Smaller rooms, such as dens and offices, can benefit from deep, saturated ceiling colors, which can add subtle warmth, Cesa says. “Darker paint colors can be comforting and cozy,” she adds. “Bringing that color onto the ceiling allows you to be completely enveloped in that hue.”

She advises saving this technique for rooms with plenty of light to avoid a “cavelike” feeling. “If the room doesn’t have natural lighting, consider bringing in additional artificial lighting sources,” she says.

“You are trying to create more intimacy,” says Jesse Hunnefeld, owner of Hunnefeld Painting in Massachusetts.
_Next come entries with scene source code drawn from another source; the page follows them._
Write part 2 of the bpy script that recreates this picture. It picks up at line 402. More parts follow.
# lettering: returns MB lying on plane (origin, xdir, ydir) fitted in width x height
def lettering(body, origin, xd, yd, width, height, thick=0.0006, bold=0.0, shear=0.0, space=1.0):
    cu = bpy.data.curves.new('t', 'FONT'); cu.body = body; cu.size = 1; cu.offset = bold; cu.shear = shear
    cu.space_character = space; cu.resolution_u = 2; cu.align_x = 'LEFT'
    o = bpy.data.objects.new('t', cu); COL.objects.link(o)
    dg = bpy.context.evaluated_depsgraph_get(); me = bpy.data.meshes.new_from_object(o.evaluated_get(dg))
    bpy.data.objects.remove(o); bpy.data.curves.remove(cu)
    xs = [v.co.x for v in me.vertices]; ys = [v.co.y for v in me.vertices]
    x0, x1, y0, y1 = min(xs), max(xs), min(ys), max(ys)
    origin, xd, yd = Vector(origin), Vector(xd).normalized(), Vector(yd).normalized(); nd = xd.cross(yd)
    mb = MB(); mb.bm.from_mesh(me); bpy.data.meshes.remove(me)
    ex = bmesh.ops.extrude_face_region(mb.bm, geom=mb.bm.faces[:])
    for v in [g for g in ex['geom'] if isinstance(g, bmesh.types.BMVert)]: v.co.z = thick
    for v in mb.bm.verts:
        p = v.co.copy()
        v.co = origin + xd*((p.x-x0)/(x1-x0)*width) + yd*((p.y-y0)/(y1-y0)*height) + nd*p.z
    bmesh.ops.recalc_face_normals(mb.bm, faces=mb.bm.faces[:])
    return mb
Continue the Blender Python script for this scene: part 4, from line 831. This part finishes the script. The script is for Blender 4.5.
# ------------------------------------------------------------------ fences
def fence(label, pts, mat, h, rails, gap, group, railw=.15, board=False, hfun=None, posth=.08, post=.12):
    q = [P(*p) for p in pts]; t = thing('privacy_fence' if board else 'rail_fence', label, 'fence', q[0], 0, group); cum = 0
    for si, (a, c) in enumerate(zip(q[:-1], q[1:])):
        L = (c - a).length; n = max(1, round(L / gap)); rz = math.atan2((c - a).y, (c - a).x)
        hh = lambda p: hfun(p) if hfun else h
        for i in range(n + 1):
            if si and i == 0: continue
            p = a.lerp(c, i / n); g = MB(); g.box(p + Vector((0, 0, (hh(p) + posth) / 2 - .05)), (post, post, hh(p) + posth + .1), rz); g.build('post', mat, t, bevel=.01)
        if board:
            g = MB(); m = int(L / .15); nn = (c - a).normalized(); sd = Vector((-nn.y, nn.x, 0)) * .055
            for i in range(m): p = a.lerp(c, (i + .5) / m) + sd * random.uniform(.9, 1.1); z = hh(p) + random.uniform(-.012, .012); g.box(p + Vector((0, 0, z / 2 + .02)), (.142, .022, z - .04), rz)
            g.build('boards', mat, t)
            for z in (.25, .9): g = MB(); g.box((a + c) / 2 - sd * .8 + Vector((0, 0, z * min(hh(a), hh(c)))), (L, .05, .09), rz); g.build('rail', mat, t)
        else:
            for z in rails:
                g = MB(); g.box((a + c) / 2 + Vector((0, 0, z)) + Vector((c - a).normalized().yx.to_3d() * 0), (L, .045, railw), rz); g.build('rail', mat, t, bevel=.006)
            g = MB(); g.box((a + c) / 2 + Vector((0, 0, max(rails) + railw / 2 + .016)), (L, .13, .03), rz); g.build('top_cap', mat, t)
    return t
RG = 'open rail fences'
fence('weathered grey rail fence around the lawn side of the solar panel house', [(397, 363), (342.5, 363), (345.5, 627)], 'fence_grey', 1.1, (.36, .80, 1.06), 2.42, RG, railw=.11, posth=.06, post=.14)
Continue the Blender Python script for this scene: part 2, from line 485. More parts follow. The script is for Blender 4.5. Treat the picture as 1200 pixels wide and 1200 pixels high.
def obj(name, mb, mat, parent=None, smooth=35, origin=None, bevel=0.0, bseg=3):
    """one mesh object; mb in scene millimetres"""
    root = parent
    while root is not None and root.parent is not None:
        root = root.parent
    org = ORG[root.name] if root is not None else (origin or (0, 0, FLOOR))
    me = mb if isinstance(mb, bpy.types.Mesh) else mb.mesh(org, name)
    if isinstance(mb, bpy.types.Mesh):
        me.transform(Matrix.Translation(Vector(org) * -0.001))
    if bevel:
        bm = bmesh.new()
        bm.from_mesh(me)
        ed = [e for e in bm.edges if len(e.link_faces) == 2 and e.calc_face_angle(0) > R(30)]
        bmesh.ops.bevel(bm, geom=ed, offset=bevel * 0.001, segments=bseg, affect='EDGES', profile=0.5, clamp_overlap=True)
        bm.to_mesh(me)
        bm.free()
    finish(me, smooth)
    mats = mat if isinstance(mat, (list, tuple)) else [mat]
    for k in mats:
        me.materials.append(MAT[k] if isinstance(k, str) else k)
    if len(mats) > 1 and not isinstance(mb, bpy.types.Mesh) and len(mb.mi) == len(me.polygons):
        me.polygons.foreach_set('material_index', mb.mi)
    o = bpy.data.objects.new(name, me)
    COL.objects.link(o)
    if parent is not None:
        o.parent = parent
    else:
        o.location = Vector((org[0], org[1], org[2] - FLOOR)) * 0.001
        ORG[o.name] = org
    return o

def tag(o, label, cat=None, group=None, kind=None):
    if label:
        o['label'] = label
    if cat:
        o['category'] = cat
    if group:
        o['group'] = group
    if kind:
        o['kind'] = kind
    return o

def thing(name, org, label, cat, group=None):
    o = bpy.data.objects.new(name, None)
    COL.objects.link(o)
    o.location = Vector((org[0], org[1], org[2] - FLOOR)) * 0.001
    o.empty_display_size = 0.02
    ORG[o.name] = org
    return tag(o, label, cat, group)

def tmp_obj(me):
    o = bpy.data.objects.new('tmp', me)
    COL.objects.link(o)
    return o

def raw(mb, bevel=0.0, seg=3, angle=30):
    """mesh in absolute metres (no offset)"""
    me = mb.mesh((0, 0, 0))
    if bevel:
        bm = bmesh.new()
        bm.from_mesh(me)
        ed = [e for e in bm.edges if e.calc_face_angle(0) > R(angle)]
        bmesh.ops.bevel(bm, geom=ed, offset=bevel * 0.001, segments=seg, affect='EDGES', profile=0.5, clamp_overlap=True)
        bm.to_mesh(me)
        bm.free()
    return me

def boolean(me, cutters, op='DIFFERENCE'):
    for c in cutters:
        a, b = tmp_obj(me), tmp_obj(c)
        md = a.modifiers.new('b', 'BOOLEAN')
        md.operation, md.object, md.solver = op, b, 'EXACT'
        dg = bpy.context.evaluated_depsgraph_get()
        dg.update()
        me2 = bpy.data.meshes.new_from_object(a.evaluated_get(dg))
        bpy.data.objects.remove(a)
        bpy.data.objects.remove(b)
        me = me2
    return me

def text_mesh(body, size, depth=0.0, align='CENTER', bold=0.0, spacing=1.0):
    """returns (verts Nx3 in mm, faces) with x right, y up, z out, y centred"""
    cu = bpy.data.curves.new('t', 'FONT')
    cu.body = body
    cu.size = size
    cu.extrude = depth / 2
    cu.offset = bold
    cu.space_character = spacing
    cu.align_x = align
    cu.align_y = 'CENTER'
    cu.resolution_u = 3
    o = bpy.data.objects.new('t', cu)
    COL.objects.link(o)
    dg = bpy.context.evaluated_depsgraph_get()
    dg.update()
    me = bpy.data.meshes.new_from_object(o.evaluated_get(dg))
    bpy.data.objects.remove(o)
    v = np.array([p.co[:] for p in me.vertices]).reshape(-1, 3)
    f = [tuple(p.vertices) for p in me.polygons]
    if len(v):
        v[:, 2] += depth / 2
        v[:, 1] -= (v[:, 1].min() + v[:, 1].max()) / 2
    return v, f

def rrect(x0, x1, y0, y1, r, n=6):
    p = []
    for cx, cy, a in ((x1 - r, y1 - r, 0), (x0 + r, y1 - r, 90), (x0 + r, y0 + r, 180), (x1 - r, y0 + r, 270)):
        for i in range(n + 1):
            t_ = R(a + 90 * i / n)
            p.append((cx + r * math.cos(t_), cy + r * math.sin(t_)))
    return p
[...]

He adds that painting a ceiling – particularly in a smaller room or in one with an unusually shaped ceiling – is a good way to draw the room in, creating boundaries and intimacy without adding artificial architectural elements that may cost money and require more time and materials.

A sense of continuity

In rooms where there is no natural 90-degree line between the walls and ceiling, painting the ceiling may be the best choice for a clean, crisp look, Hunnefeld says. “You don’t have a natural break, visually, that you do when you have 90-degree perpendicular angles,” he says.

“So, you’d have to re-create that line, and re-creating that line is complicated in technique because you’d basically have to freehand.” Painting that line by hand, he says, can leave you with a less-polished look. Extending the color up the wall to the ceiling mitigates this problem.

“In some homes, where you might have a bullnose, or a rounded wall, rather than creating an artificial line – whether it’s a horizontal line or a vertical line – just continuing the paint doesn’t create visual truncation,” Galbreath says. “It allows you to continue your view upward.” The room, she says, runs in a single visual plane as opposed to in several disconnected and choppy planes that draw the eye back and forth.

Contrasting sheens

Even in a room where the ceiling is the same color as the walls, you can create contrast with a paint’s sheen. Hunnefeld suggests using a semi- or high-gloss paint on accent points, such as the trim, so the eye picks up different elements in the room.

“It’s a juxtaposition, and it can be very subtle,” he says. In a room where the color is all the same, the differences are visible in how the light hits the pigment. That’s where sheen can be important.

Or, Cesa says, lean into sheen in a different way by using it on the ceiling. “If you want to heighten the drama and bring some more texture into the space, you can also opt for a ceiling in a higher gloss, which will mean greater shine and reflection,” she says.

But glossier sheens, she notes, can affect how a color casts, and that’s worth keeping in mind. If you use a glossy sheen on the ceiling, consider painting your walls in the same finish, “to keep things simple and unified,” she suggests.

The illusion of space

Although one common fear of painting a ceiling with darker colors lies in closing in a room, the truth is that a deeply saturated ceiling can actually enlarge a space. “It helps to blur the lines and edges of the space,” Cesa says. “It can make small rooms feel larger.”

Galbreath agrees. “It can sort of make the ceiling go away,” she says. When you use different paint colors, she says, you are accentuating the difference between wall and ceiling.

Do a test run

Painting your ceiling with color is not without pitfalls, especially if you choose a highly stylized look. Hunnefeld says a ceiling that is pigmented and rich in sheen hides nothing, and slight imperfections in drywall are also more apt to leap to the surface.

And if your ceiling has a textured finish, it’s best to stick with white paint. “The flatter the surface, the less imperfections show,” Hunnefeld says, noting that one workaround is to reduce the sheen to flat or matte. He adds that color is harder to touch up if the ceiling needs a little bit of work in the years to come.

If you decide that color is the way to go, Galbreath says that testing is important to determine how the color will play out in your space and its lighting. She suggests painting large samples next to one another, marked clearly.

“I don’t think you can talk about paint color without talking about light,” she says. “Paint a lot of swatches. Make them big enough that you get the impact of what the room would feel like if it were to be painted in that color. Do it on every wall, if you can, just so you can see the way the color lives throughout the day.”